Today’s cool image illustrates in some ways the uncertainty of science. The photo to the right, rotated, cropped, reduced, and sharpened to post here, was taken on December 1, 2022 by the high resolution camera on Mars Reconnaissance Orbiter (MRO). The science team intriguingly labeled it “Small Candidate Lake Deposit Downstream of Alluvial Fan.” I am not sure what they consider that lake deposit in the full image, so I have focused on the area of stucco-like ground, which resembles bedrock that has been corroded by some water process.

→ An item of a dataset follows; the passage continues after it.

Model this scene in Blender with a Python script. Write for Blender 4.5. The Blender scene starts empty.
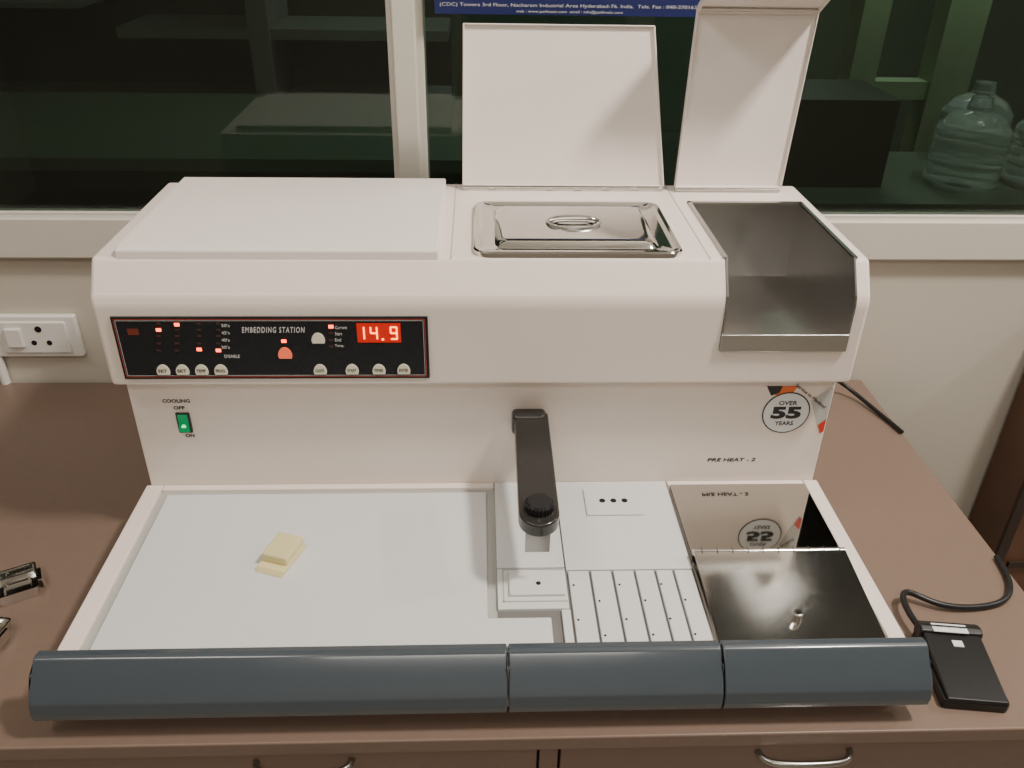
import bpy, bmesh, random
from math import *
from mathutils import Vector, Matrix
random.seed(4)
COL=bpy.context.scene.collection
# ---------------------------------------------------------------- materials
def mat(name,col,rough=.5,metal=0.,noise=0.,nscale=40.,bump=0.,bscale=200.,emit=None,estr=1.,coat=0.,trans=0.,ior=1.45,alpha=1.,spec=.5):
    m=bpy.data.materials.new(name); m.use_nodes=True
    nt=m.node_tree; b=nt.nodes["Principled BSDF"]
    b.inputs["Base Color"].default_value=(*col,1); b.inputs["Roughness"].default_value=rough
    b.inputs["Metallic"].default_value=metal; b.inputs["Coat Weight"].default_value=coat
    b.inputs["Coat Roughness"].default_value=.08
    b.inputs["Transmission Weight"].default_value=trans; b.inputs["IOR"].default_value=ior
    b.inputs["Alpha"].default_value=alpha; b.inputs["Specular IOR Level"].default_value=spec
    if emit: b.inputs["Emission Color"].default_value=(*emit,1); b.inputs["Emission Strength"].default_value=estr
    tc=nt.nodes.new("ShaderNodeTexCoord")
    n=nt.nodes.new("ShaderNodeTexNoise"); n.inputs["Scale"].default_value=nscale; n.inputs["Detail"].default_value=4
    nt.links.new(tc.outputs["Object"],n.inputs["Vector"])
    r=nt.nodes.new("ShaderNodeMix"); r.data_type='RGBA'
    r.inputs["A"].default_value=(*[max(0,c*(1-noise)) for c in col],1); r.inputs["B"].default_value=(*[min(1,c*(1+noise)) for c in col],1)
    nt.links.new(n.outputs["Fac"],r.inputs["Factor"]); nt.links.new(r.outputs["Result"],b.inputs["Base Color"])
    if bump>0:
        n2=nt.nodes.new("ShaderNodeTexNoise"); n2.inputs["Scale"].default_value=bscale; nt.links.new(tc.outputs["Object"],n2.inputs["Vector"])
        bu=nt.nodes.new("ShaderNodeBump"); bu.inputs["Strength"].default_value=bump; bu.inputs["Distance"].default_value=.001
        nt.links.new(n2.outputs["Fac"],bu.inputs["Height"]); nt.links.new(bu.outputs["Normal"],b.inputs["Normal"])
    return m
M_WHITE=mat("powder_coat_white",(.83,.735,.675),.40,noise=.02,nscale=6,bump=.1,bscale=900)
M_TOPW=mat("powder_coat_top",(.82,.755,.71),.42,noise=.02,nscale=6,bump=.1,bscale=900)
M_PLATE=mat("cold_plate_white",(.66,.675,.675),.36,noise=.02,nscale=9)
M_CHAN=mat("channel_grey",(.42,.42,.40),.5,noise=.05)
M_GROOVE=mat("groove_grey",(.16,.155,.15),.6)
M_DARKSLOT=mat("slot_dark",(.10,.10,.10),.6)
M_BUMP=mat("bumper_slate",(.055,.070,.085),.22,noise=.04,coat=.6)
M_STEEL=mat("brushed_steel",(.58,.575,.56),.27,1.,noise=.06,nscale=18)
M_TROUGH=mat("trough_steel_shaded",(.42,.41,.395),.26,1.,noise=.10,nscale=14)  # darker steel copy: shade of the trough walls is put into the colour
M_CHROME=mat("polished_steel",(.70,.69,.67),.10,1.,noise=.03,nscale=12)
M_MIRROR=mat("mirror_steel",(.62,.60,.56),.05,1.,noise=.04,nscale=10,bump=.04,bscale=30)
M_MIRROR2=mat("front_lid_steel",(.76,.75,.71),.11,1.,noise=.05,nscale=10,bump=.04,bscale=30)
M_BLACK=mat("black_plastic",(.012,.012,.013),.36,noise=.1)
M_TAP=mat("tap_black",(.024,.023,.021),.22,noise=.1,coat=.3)
M_PANEL=mat("panel_black",(.010,.012,.015),.25,noise=.1)
M_REDL=mat("panel_red_line",(.35,.05,.035),.4)
M_REDD=mat("panel_red_mark",(.16,.03,.02),.4)
M_TXTW=mat("print_white",(.62,.62,.62),.5)
M_TXTK=mat("print_black",(.02,.02,.022),.5)
M_BTN=mat("button_cream",(.80,.77,.62),.4)
M_BTNO=mat("button_orange",(.75,.16,.08),.4,emit=(1,.15,.05),estr=.5)
M_LEDR=mat("led_red",(1,.05,.02),.4,emit=(1,.06,.01),estr=7)
M_LEDBG=mat("display_red_glow",(.40,.015,.008),.3,emit=(1,.01,.0),estr=.35)
M_DIG=mat("digit_glow",(1,.3,.1),.4,emit=(1,.24,.03),estr=5)
M_LEDOFF=mat("led_off",(.06,.025,.025),.4)
M_GREEN=mat("rocker_green",(.0,.22,.08),.25,emit=(0,.8,.25),estr=.15)
M_GREENH=mat("rocker_glow",(.3,.9,.5),.25,emit=(.2,1,.4),estr=1.4)
M_DESK=mat("desk_laminate",(.195,.135,.105),.38,noise=.06,nscale=120)
M_DESKF=mat("desk_front_laminate",(.195,.132,.102),.5,noise=.06,nscale=60)
M_WALL=mat("wall_paint",(.56,.52,.45),.75,noise=.04,nscale=3,bump=.2,bscale=90)
M_TRIM=mat("frame_paint",(.64,.61,.54),.4,noise=.03)
M_PLAST=mat("socket_plastic",(.78,.77,.73),.35,noise=.02)
M_HOLE=mat("hole_black",(.005,.005,.005),.7)
M_WOOD=mat("dark_wood",(.11,.05,.027),.45,noise=.4,nscale=14)
M_WOODF=mat("dark_wood_edge",(.03,.018,.012),.5,noise=.2)
M_WAX=mat("paraffin_wax",(.93,.86,.50),.28,noise=.04,trans=.35,ior=1.3)
M_WAXB=mat("cassette_cream",(.78,.68,.36),.42,noise=.05)
M_BLUE=mat("banner_blue",(.016,.022,.11),.4,noise=.05)
M_RED=mat("mark_red",(.60,.05,.03),.45)
M_ORG=mat("mark_orange",(.72,.15,.04),.45)
M_GREY=mat("mark_grey",(.50,.49,.47),.45)
M_LAB=mat("label_white",(.75,.77,.78),.5)
M_FLOOR=mat("floor_tile",(.38,.34,.30),.35,noise=.1,nscale=8)
M_CEIL=mat("ceiling_paint",(.70,.68,.62),.8)
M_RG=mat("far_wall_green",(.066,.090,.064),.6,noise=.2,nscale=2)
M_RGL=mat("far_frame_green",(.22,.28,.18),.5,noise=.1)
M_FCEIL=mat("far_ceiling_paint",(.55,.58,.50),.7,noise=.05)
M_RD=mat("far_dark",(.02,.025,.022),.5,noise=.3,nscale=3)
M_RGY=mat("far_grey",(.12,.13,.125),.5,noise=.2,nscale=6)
M_BOT=mat("bottle_polycarbonate",(.88,.96,.94),.06,noise=.04,trans=.85,ior=1.25)
g=bpy.data.materials.new("window_glass"); g.use_nodes=True; nt=g.node_tree; nt.nodes.clear()
o=nt.nodes.new("ShaderNodeOutputMaterial"); mx=nt.nodes.new("ShaderNodeMixShader"); t=nt.nodes.new("ShaderNodeBsdfTransparent"); gl=nt.nodes.new("ShaderNodeBsdfGlossy"); fr=nt.nodes.new("ShaderNodeFresnel")
fr.inputs[0].default_value=1.5; t.inputs[0].default_value=(.70,.78,.73,1); gl.inputs["Roughness"].default_value=.01
nt.links.new(fr.outputs[0],mx.inputs[0]); nt.links.new(t.outputs[0],mx.inputs[1]); nt.links.new(gl.outputs[0],mx.inputs[2]); nt.links.new(mx.outputs[0],o.inputs[0])
M_GLASS=g
# ---------------------------------------------------------------- helpers
def empty(name,loc=(0,0,0)):
    e=bpy.data.objects.new(name,None); e.location=loc; COL.objects.link(e); e.empty_display_size=.02; return e
def fin(name,bm,m,parent=None,bevel=0,seg=2,smooth=False,ang=30):
    bmesh.ops.recalc_face_normals(bm,faces=bm.faces)
    me=bpy.data.meshes.new(name); bm.to_mesh(me); bm.free()
    ob=bpy.data.objects.new(name,me); COL.objects.link(ob)
    if m: me.materials.append(m)
    if bevel>0:
        bv=ob.modifiers.new("bev","BEVEL"); bv.width=bevel; bv.segments=seg; bv.limit_method='ANGLE'; bv.angle_limit=radians(ang); bv.harden_normals=True
    if smooth or bevel>0:
        for p in me.polygons: p.use_smooth=True
        if not bevel:
            try:
                bpy.context.view_layer.objects.active=ob
                for q in bpy.context.selected_objects: q.select_set(False)
                ob.select_set(True); bpy.ops.object.shade_smooth_by_angle(angle=radians(35))
            except Exception: pass
    if parent: ob.parent=parent
    return ob
def abox(bm,x0,x1,y0,y1,z0,z1):
    vs=[bm.verts.new((x,y,z)) for x in (x0,x1) for y in (y0,y1) for z in (z0,z1)]
    for f in ((0,1,3,2),(4,6,7,5),(0,4,5,1),(2,3,7,6),(0,2,6,4),(1,5,7,3)): bm.faces.new([vs[i] for i in f])
def box(name,x0,x1,y0,y1,z0,z1,m,parent=None,bevel=0,seg=2):
    bm=bmesh.new(); abox(bm,x0,x1,y0,y1,z0,z1); return fin(name,bm,m,parent,bevel,seg)
def boxes(name,L,m,parent=None,bevel=0):
    bm=bmesh.new()
    for b in L: abox(bm,*b)
    return fin(name,bm,m,parent,bevel)
def prism(name,pts,a0,a1,axis,m,parent=None,bevel=0,seg=2,smooth=False,ang=30):
    bm=bmesh.new()
    def P(p,a): return {0:(a,p[0],p[1]),1:(p[0],a,p[1]),2:(p[0],p[1],a)}[axis]
    A=[bm.verts.new(P(p,a0)) for p in pts]; B=[bm.verts.new(P(p,a1)) for p in pts]
    bm.faces.new(A); bm.faces.new(B[::-1]); n=len(pts)
    for i in range(n): bm.faces.new((A[i],B[i],B[(i+1)%n],A[(i+1)%n]))
    return fin(name,bm,m,parent,bevel,seg,smooth,ang)
def cyl(name,c,r,h,m,parent=None,axis='Z',seg=32,r2=None,bevel=0):
    bm=bmesh.new(); bmesh.ops.create_cone(bm,cap_ends=True,segments=seg,radius1=r,radius2=r if r2 is None else r2,depth=h)
    R={'Z':Matrix(),'Y':Matrix.Rotation(pi/2,4,'X'),'X':Matrix.Rotation(pi/2,4,'Y')}[axis]
    bm.transform(Matrix.Translation(c)@R); return fin(name,bm,m,parent,bevel,2,smooth=True)
def rrect(x0,x1,y0,y1,r,n=6):
    P=[]
    for cx,cy,a in ((x1-r,y1-r,0),(x0+r,y1-r,90),(x0+r,y0+r,180),(x1-r,y0+r,270)):
        for i in range(n+1):
            t=radians(a+90*i/n); P.append((cx+r*cos(t),cy+r*sin(t)))
    return P
def loft(name,rings,m,parent=None,cap0=False,cap1=True):
    bm=bmesh.new(); V=[[bm.verts.new(p) for p in R] for R in rings]
    n=len(V[0])
    for a,b in zip(V,V[1:]):
        for i in range(n): bm.faces.new((a[i],a[(i+1)%n],b[(i+1)%n],b[i]))
    if cap1: bm.faces.new(V[-1])
    if cap0: bm.faces.new(V[0][::-1])
    return fin(name,bm,m,parent,smooth=True)
def lathe(name,prof,c,m,parent=None,seg=40,rot=None):
    bm=bmesh.new(); V=[[bm.verts.new((r*cos(2*pi*i/seg),r*sin(2*pi*i/seg),z)) for i in range(seg)] for r,z in prof]
    for a,b in zip(V,V[1:]):
        for i in range(seg): bm.faces.new((a[i],a[(i+1)%seg],b[(i+1)%seg],b[i]))
    bm.faces.new(V[-1]); bm.faces.new(V[0][::-1])
    bm.transform(Matrix.Translation(c)@(rot or Matrix())); return fin(name,bm,m,parent,smooth=True)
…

This area is just to the east of the central peaks of an unnamed 25-mile-wide crater in the southern cratered highlands. Many of the craters in this region are believed by scientists to have once harbored lakes formed by run-off from the glaciers that once existed on the craters’ inner rim. In this case it appears this stucco area is the head of an alluvial fan, coming down from the crater’s central peaks. You can see its beginning in this MRO high resolution image of the central peaks, taken in November 2016. As defined geologically,

An aluvial fan is an accumulation of sediments that fans outwards from a concentrated source of sediments, such as a narrow canyon emerging from an escarpment. They are characteristic of mountainous terrain in arid to semiarid climates, but are also found in more humid environments subject to intense rainfall and in areas of modern glaciation.

In this case the terrain is now arid, but shows evidence it once was icy wet.